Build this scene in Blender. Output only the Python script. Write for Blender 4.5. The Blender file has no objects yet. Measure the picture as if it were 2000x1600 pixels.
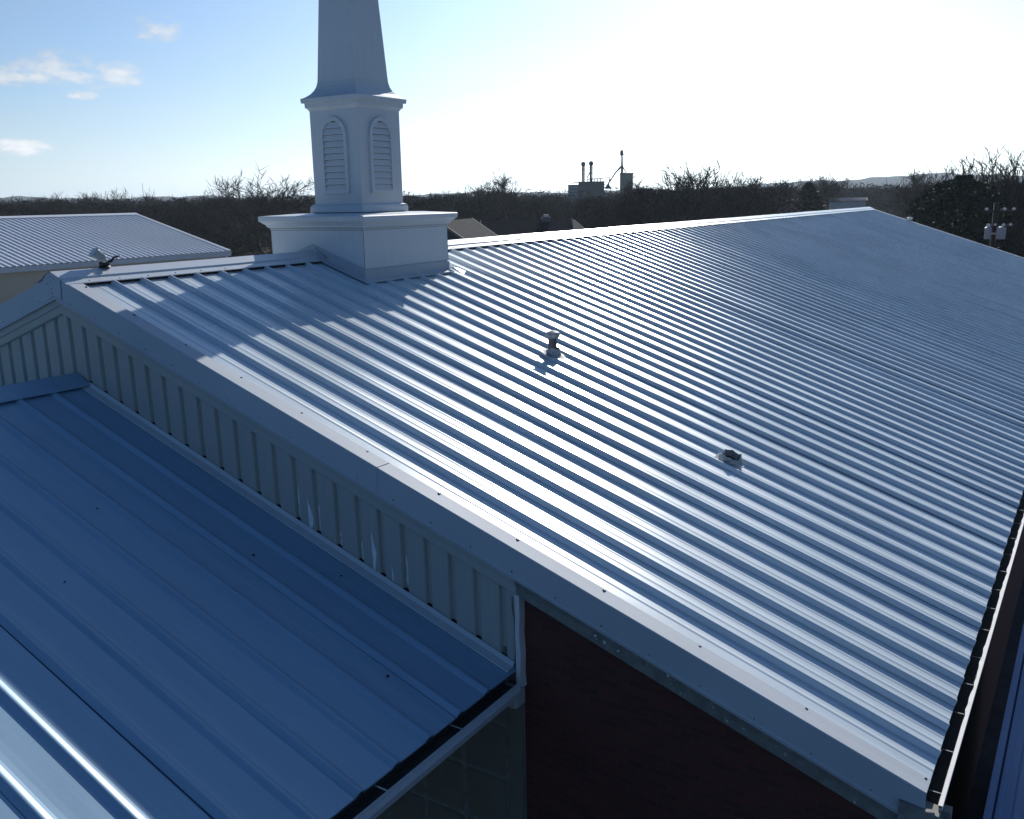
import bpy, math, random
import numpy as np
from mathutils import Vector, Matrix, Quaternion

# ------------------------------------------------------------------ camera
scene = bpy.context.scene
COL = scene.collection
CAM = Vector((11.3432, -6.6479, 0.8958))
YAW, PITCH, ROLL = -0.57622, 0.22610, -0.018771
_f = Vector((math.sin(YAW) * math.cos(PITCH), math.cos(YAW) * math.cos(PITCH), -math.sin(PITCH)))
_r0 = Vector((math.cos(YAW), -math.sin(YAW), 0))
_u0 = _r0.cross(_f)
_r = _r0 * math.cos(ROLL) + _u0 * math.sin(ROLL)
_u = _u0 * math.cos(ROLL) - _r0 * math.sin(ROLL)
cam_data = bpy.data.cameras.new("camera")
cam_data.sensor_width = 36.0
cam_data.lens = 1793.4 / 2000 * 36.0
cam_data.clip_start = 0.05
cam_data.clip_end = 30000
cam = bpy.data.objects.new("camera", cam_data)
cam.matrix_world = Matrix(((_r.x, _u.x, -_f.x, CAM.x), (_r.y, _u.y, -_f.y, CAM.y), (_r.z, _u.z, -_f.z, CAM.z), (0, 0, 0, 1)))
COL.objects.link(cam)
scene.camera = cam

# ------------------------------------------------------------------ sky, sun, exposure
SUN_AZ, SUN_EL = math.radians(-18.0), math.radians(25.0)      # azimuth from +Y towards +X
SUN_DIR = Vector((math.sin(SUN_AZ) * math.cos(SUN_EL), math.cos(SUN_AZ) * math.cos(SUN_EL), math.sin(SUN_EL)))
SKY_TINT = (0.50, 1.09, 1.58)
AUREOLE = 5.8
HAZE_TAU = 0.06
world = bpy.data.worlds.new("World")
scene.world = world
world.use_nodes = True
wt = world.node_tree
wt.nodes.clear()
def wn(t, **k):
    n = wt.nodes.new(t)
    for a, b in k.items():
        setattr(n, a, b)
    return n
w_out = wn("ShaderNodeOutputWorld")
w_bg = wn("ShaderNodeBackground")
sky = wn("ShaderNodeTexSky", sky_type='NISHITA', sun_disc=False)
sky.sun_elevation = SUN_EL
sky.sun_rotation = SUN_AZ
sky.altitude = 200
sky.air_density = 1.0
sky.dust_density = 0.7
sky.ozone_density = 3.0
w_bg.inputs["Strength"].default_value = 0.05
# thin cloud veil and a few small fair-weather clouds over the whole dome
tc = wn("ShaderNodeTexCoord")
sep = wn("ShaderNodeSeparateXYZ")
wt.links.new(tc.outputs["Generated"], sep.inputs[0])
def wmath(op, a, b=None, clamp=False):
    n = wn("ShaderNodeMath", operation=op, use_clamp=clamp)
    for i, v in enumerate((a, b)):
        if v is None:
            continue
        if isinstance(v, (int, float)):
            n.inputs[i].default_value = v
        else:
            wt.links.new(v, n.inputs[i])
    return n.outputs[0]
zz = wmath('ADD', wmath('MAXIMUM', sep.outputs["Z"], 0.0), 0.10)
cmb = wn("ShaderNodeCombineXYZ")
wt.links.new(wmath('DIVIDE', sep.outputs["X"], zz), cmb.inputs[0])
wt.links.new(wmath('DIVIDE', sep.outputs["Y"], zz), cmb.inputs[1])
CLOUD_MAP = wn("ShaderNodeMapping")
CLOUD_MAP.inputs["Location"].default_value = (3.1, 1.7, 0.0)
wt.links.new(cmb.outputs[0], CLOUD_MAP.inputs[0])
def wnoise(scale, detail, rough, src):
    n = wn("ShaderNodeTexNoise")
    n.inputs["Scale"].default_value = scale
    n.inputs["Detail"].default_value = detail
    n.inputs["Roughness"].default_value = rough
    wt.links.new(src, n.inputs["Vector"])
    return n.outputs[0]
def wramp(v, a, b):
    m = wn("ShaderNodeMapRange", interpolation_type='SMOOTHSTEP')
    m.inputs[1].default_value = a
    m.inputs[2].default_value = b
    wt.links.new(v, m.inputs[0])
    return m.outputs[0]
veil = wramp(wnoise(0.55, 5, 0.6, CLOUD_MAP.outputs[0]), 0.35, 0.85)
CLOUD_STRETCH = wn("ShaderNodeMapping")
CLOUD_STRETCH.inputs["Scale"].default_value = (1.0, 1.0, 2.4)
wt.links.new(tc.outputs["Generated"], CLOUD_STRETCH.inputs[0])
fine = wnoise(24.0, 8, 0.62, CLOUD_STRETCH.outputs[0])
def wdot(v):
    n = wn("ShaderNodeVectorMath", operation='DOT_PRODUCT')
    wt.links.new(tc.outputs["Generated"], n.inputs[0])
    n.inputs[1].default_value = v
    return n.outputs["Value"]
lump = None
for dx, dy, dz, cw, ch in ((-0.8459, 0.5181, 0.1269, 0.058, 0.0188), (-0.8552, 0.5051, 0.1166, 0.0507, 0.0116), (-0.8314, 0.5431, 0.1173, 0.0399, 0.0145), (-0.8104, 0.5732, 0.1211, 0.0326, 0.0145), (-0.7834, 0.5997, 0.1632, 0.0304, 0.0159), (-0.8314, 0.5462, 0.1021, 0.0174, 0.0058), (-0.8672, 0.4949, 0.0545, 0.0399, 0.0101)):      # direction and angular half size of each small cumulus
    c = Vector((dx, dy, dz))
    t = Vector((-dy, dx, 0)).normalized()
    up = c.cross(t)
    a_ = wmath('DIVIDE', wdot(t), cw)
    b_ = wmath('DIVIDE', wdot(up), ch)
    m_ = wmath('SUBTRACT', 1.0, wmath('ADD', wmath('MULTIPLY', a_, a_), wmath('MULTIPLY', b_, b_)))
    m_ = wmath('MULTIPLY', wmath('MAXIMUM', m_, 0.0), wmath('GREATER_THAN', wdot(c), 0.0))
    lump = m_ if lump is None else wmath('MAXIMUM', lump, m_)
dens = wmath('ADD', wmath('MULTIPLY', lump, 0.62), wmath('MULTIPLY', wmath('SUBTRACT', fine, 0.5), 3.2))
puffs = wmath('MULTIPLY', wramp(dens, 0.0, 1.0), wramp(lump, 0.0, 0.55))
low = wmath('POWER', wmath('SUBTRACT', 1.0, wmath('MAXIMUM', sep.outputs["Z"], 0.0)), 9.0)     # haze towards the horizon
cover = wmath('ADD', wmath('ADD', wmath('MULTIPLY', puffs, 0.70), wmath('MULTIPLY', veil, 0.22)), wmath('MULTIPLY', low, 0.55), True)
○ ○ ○
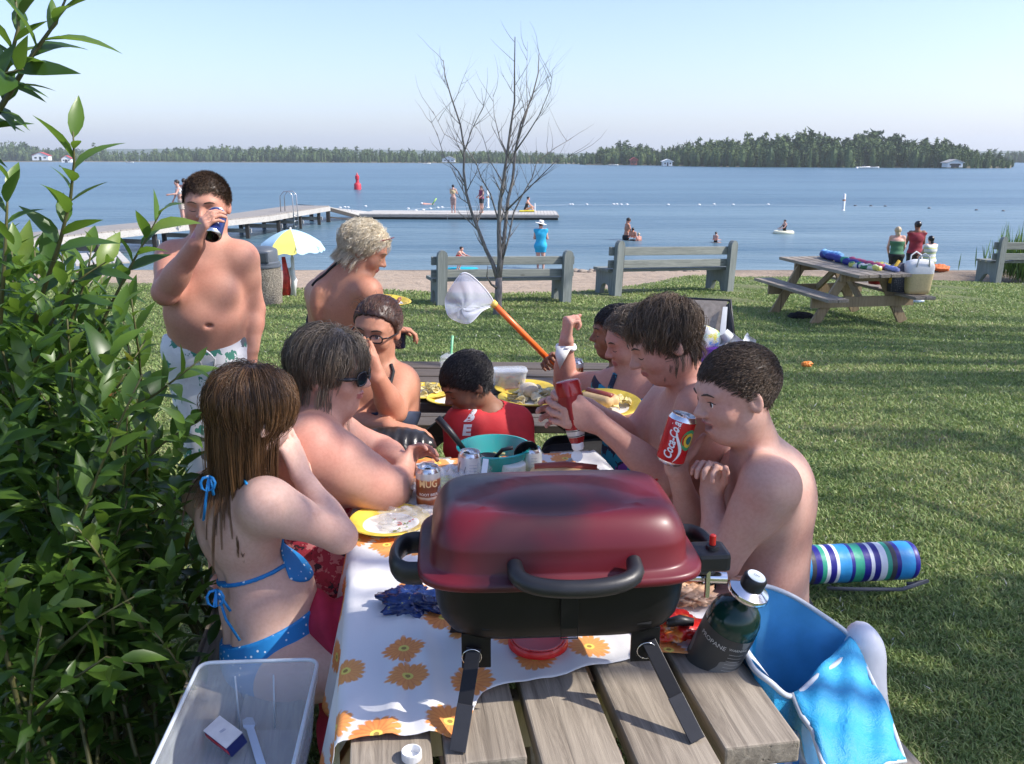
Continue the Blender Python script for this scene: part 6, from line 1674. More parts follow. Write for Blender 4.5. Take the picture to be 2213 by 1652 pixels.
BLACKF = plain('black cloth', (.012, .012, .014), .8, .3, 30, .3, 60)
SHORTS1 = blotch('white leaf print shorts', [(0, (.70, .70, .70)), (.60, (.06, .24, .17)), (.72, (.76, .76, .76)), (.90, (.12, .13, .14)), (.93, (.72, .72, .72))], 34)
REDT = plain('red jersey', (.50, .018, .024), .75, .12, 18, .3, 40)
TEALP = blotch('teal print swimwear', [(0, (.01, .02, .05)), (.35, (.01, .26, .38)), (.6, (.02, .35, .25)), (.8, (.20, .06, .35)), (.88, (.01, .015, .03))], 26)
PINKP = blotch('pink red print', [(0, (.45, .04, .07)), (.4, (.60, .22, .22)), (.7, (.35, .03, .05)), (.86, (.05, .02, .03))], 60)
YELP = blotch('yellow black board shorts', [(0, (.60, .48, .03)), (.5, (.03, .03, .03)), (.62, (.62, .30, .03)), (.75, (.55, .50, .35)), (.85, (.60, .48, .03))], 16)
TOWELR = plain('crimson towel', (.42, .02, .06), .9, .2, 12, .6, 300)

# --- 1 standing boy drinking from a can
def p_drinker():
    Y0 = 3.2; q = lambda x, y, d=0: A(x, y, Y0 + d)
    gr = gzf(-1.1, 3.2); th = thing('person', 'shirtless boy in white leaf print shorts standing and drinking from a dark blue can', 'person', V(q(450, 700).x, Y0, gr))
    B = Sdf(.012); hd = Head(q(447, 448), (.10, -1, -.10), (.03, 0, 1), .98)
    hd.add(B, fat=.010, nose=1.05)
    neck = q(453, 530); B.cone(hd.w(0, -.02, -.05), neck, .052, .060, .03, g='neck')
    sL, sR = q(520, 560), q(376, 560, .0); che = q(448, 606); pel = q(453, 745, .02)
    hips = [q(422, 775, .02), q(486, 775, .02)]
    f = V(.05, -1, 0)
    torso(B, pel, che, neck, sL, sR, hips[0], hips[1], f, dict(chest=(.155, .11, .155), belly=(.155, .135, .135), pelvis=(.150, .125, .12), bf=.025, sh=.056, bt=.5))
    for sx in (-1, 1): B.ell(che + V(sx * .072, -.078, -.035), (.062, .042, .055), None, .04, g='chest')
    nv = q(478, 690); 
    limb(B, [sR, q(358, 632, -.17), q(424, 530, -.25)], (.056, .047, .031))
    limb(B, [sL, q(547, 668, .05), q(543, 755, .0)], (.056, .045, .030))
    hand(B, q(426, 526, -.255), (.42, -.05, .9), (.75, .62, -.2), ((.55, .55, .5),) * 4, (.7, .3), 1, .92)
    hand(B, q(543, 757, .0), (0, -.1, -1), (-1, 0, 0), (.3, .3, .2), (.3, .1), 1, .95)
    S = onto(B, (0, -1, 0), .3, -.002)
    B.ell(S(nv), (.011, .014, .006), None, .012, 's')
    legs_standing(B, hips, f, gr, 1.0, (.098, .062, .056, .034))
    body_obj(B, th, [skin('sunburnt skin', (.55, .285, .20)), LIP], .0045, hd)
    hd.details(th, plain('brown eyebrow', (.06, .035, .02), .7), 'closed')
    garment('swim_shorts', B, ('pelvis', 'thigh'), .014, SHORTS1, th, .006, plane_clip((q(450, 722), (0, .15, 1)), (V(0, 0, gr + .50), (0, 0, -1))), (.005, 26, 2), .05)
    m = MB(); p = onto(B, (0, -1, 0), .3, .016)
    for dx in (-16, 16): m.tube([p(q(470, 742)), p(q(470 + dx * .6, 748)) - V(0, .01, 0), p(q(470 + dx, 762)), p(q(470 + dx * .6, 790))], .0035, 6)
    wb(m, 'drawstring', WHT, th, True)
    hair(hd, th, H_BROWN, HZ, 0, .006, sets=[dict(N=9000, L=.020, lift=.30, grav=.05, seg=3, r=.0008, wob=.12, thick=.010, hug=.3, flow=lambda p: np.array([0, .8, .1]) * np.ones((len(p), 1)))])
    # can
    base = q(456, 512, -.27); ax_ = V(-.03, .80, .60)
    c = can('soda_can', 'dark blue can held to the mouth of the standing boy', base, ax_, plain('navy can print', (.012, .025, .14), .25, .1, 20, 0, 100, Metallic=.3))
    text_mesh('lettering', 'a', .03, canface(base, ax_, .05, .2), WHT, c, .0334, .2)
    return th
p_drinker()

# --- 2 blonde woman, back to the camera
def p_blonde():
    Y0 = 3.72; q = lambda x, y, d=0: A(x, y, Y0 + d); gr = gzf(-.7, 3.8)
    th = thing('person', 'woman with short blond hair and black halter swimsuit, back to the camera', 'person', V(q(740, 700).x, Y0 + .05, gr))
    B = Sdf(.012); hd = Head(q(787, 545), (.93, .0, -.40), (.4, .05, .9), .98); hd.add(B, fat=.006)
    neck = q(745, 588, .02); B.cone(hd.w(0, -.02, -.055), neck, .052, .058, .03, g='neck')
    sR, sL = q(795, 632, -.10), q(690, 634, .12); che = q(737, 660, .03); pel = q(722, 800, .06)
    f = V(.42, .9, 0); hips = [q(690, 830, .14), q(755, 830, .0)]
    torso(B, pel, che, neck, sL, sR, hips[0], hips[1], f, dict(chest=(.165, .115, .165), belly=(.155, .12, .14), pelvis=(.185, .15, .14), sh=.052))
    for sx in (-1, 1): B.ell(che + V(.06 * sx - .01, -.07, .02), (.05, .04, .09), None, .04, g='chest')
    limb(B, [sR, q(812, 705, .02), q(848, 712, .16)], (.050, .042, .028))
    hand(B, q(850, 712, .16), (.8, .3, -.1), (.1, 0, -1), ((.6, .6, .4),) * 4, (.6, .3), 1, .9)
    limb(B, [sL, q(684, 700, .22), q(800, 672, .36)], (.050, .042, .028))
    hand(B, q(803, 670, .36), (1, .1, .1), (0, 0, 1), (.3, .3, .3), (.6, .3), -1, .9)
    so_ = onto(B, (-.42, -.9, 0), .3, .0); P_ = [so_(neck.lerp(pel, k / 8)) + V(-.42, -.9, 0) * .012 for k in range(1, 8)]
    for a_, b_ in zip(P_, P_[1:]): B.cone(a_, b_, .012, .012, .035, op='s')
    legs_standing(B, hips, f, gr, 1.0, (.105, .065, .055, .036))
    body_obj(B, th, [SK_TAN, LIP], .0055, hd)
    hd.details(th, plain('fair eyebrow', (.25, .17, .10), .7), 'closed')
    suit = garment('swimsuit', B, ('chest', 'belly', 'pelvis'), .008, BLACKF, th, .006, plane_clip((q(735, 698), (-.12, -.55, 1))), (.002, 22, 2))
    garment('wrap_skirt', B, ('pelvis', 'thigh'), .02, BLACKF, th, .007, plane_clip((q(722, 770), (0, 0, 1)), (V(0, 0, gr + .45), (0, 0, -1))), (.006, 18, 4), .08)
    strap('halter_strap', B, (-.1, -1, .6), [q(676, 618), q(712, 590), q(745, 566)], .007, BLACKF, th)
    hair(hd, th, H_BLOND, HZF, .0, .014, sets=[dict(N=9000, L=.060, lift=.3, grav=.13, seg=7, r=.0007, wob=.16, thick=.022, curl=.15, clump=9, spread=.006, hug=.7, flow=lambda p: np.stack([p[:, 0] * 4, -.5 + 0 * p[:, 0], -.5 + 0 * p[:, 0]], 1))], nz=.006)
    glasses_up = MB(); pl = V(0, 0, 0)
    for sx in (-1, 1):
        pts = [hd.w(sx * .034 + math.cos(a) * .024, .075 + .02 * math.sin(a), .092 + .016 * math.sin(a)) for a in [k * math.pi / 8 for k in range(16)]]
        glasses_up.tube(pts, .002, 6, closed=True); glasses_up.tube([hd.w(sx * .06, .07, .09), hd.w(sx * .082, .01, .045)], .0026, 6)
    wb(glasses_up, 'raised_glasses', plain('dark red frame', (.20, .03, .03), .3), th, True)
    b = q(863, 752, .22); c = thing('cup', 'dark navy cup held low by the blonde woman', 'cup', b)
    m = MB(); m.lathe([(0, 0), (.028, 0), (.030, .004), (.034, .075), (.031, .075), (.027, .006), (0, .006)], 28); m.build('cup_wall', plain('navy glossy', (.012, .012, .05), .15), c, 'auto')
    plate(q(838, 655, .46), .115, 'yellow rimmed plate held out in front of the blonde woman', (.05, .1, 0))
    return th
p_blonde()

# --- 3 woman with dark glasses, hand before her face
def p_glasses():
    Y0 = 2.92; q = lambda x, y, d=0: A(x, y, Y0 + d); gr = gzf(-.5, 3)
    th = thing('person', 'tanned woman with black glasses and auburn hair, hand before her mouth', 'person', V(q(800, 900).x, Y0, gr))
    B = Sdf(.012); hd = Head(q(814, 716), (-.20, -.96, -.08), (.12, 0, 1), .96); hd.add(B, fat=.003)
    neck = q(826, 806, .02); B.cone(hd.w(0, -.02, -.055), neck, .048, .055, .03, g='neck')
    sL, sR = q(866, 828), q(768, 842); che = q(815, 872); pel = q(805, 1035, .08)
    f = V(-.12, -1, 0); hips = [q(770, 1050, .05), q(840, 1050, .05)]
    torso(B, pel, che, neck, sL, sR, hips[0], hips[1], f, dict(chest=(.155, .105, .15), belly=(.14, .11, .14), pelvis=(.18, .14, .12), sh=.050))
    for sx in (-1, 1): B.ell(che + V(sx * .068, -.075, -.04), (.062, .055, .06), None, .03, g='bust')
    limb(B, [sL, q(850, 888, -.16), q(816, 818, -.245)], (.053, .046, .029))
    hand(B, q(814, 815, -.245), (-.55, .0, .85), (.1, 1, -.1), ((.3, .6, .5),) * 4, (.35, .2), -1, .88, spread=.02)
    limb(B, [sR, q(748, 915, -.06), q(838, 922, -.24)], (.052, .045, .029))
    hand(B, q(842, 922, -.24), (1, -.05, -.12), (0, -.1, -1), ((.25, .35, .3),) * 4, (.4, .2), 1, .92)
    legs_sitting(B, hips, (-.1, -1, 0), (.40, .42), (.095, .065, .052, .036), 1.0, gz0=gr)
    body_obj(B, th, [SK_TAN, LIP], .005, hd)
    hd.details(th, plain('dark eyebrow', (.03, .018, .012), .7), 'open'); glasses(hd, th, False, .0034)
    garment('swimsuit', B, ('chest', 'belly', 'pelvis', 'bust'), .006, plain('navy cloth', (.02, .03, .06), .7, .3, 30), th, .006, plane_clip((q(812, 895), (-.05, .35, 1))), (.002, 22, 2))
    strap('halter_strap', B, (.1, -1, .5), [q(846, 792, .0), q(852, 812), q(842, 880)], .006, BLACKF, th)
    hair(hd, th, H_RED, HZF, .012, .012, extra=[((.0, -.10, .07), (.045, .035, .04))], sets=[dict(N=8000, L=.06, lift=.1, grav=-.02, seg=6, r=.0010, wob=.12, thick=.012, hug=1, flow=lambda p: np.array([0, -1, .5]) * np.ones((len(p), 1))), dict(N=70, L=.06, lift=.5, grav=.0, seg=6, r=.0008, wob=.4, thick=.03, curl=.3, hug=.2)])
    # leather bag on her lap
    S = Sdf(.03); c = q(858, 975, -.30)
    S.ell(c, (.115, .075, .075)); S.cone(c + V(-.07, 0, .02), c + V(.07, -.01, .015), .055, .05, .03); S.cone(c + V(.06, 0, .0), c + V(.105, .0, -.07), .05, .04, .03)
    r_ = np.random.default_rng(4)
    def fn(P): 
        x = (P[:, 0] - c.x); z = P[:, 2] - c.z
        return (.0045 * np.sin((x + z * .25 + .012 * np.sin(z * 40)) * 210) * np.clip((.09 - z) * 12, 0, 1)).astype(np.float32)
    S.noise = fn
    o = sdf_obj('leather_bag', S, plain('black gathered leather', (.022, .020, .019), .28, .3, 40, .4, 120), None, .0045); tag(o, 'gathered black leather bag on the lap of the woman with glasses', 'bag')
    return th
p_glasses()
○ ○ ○
YOUR INSTRUCTIONS
Pictures are not part of the copy. Write out only the lines from the one containing "Build this scene" through the one containing "scene.camera = cam", exactly as they stand, both included.

FULL OUTPUT
Build this scene in Blender. Output only the Python script. Write for Blender 4.5. The Blender file has no objects yet. Measure the picture as if it were 2000x1600 pixels.
import bpy, math, random
import numpy as np
from mathutils import Vector, Matrix, Quaternion

# ------------------------------------------------------------------ camera
scene = bpy.context.scene
COL = scene.collection
CAM = Vector((11.3432, -6.6479, 0.8958))
YAW, PITCH, ROLL = -0.57622, 0.22610, -0.018771
_f = Vector((math.sin(YAW) * math.cos(PITCH), math.cos(YAW) * math.cos(PITCH), -math.sin(PITCH)))
_r0 = Vector((math.cos(YAW), -math.sin(YAW), 0))
_u0 = _r0.cross(_f)
_r = _r0 * math.cos(ROLL) + _u0 * math.sin(ROLL)
_u = _u0 * math.cos(ROLL) - _r0 * math.sin(ROLL)
cam_data = bpy.data.cameras.new("camera")
cam_data.sensor_width = 36.0
cam_data.lens = 1793.4 / 2000 * 36.0
cam_data.clip_start = 0.05
cam_data.clip_end = 30000
cam = bpy.data.objects.new("camera", cam_data)
cam.matrix_world = Matrix(((_r.x, _u.x, -_f.x, CAM.x), (_r.y, _u.y, -_f.y, CAM.y), (_r.z, _u.z, -_f.z, CAM.z), (0, 0, 0, 1)))
COL.objects.link(cam)
scene.camera = cam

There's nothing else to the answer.